一度復活すると無限増殖するフガクに対して、ヨシノは謎の力で倒しますが、フガクは自然そのものであり、恵みにもなれば災いにもなりうるというメッセージなのでしょう。全ては人間次第。神様に頼り切りになるのではなく、自分たちで未来を切り開くって事なんでしょう。
あと、個人的にランポ・ローズ・ヨシノは、白妙媛の胚が使われていると思っています。
今回の特典としてクリアファイルが付きます。
現在の上山徹郎さんの活動を知らなかったのですが、だいぶ絵柄が変わってしまって、個人的に残念ではあるものの、プロとして食べていくためなのかな〜。ローズなんて宝塚っぽかったのが普通に男の娘ですもんね。
一番好きだったシラヌイも、パソコン塗りのせいかのっぺりしてしまって……またゴリゴリのロボ漫画書いてほしいところ。
さて、毎回ナンダカンダで不満があるクラウドファンディングなんですが、今回は素晴らしくスムーズでした。
聞いたところによると、計画が遅れないようにかなり前もって製作に取り掛かっていたそうで、出資サポートが無ければ結構大変な状態だったみたいです(それでも梱包などですこし遅れたようですが)。
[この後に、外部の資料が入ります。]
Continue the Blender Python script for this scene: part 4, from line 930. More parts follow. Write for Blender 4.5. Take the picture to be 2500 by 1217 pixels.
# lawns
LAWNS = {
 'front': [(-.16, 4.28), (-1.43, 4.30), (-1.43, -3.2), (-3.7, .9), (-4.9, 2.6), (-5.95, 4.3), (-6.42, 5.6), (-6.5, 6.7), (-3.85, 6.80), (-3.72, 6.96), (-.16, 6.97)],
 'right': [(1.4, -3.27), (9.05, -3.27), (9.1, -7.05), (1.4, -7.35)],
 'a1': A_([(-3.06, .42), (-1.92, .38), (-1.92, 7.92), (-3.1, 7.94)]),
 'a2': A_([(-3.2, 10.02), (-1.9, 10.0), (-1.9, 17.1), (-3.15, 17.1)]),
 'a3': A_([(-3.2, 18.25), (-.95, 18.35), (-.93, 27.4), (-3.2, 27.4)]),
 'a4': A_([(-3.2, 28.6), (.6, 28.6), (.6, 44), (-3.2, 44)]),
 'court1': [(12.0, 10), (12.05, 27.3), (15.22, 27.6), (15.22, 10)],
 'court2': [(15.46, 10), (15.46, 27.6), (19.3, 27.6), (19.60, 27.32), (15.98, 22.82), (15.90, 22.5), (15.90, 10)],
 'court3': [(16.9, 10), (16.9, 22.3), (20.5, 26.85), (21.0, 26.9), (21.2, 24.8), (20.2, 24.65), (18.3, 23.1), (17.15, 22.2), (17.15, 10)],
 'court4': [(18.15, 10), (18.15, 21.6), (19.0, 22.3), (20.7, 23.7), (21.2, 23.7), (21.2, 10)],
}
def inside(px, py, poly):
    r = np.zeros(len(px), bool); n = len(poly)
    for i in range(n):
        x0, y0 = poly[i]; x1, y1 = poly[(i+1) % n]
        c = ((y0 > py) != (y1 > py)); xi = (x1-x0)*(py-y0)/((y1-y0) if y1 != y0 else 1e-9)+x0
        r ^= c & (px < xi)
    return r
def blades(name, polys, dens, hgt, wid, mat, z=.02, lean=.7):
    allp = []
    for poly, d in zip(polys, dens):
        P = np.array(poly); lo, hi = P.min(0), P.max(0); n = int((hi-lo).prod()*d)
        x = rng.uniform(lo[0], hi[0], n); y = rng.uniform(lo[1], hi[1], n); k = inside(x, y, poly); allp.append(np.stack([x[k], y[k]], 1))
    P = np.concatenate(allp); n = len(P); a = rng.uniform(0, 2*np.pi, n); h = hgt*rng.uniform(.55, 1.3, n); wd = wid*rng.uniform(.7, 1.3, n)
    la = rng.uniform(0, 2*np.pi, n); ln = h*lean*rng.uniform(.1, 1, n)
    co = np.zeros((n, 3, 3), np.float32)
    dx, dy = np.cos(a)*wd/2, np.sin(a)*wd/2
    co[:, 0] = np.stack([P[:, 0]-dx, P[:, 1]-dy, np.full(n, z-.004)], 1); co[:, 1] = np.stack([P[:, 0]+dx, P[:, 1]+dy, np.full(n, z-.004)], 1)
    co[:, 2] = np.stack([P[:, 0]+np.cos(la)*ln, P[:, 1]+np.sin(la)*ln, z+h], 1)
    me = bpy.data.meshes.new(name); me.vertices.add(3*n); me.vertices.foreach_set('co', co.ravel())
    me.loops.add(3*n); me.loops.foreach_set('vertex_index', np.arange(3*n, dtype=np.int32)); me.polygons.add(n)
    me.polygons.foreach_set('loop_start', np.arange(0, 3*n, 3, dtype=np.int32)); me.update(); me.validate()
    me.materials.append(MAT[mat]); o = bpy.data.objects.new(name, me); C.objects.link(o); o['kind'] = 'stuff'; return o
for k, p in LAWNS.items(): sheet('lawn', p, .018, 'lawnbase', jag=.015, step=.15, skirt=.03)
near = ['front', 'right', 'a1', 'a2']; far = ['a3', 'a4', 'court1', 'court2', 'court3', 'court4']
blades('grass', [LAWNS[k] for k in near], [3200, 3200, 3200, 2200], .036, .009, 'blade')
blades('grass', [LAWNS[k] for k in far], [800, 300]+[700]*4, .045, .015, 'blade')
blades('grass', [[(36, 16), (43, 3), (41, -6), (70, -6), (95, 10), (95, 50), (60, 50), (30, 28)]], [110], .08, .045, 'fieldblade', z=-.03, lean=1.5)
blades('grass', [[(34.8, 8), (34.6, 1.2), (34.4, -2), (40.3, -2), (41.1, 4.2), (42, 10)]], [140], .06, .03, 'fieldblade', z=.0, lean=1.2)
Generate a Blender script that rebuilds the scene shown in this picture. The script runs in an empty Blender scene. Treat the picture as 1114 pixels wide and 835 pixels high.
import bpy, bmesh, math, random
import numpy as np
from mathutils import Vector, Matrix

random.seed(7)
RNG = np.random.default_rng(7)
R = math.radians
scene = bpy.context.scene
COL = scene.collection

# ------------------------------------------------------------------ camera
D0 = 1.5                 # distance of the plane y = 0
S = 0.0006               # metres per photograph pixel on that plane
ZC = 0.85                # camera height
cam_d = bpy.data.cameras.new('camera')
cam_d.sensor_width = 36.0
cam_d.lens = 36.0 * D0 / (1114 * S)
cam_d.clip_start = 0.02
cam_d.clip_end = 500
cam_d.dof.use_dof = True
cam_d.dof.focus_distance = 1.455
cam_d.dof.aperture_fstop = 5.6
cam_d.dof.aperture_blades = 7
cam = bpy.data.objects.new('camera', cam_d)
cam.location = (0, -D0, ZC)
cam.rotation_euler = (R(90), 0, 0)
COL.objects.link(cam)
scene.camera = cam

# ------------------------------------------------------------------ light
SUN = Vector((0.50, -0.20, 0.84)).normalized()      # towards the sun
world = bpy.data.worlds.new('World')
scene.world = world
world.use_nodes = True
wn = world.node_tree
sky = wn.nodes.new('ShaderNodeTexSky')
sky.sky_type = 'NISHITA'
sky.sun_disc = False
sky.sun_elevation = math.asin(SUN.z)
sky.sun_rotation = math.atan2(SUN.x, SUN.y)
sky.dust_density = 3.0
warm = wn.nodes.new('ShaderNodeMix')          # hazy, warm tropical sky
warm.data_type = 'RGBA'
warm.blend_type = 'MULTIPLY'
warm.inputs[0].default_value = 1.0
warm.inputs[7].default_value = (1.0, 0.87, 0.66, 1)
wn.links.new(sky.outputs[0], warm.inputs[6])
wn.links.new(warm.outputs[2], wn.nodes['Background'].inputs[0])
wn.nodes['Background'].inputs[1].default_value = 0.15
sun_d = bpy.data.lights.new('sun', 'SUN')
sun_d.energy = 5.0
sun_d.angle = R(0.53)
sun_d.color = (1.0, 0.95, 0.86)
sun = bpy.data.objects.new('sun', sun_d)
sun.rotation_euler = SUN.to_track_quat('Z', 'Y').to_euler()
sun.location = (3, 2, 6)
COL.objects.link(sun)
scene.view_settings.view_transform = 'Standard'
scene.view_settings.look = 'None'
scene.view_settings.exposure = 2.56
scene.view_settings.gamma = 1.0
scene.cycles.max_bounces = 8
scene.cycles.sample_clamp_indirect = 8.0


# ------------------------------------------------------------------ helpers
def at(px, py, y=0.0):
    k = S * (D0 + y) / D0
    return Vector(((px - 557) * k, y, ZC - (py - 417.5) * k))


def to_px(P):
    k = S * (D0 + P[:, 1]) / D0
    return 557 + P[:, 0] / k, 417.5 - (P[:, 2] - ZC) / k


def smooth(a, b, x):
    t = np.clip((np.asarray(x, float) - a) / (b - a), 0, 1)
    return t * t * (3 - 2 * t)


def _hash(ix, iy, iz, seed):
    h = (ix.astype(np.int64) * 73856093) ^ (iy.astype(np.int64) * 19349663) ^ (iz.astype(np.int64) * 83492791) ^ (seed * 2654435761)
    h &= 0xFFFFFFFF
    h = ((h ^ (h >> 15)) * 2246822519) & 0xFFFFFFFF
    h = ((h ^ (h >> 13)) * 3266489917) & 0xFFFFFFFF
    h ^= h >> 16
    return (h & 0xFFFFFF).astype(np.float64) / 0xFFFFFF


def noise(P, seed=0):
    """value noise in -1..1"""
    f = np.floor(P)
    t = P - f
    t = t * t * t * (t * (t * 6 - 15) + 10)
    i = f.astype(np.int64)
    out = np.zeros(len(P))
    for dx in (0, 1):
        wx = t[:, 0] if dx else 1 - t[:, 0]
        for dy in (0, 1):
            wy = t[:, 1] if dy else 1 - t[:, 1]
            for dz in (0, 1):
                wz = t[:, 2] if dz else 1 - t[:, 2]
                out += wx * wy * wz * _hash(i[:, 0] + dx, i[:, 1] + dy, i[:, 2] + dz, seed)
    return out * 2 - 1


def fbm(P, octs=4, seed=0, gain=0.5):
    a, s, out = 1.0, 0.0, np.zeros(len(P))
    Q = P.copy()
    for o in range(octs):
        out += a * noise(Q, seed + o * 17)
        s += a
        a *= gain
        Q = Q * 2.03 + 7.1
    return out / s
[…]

最近の活動報告には、上山徹郎さんからなにか発表があるそうで、そちらも楽しみです。
ランポについては、プレミアム版とスタンダード版の価格差はありません(むしろプレミアム版の方が安い?)ので、漫画でハードカバーに不満がなければ、こちらをオススメしますね。
スタンダード版の存在意義は、オンデマンド印刷で1部から刷れるようで、絶版がないそうなんです。電子書籍にしなかったのが、ベテラン編集者としてのこだわりなんでしょうね。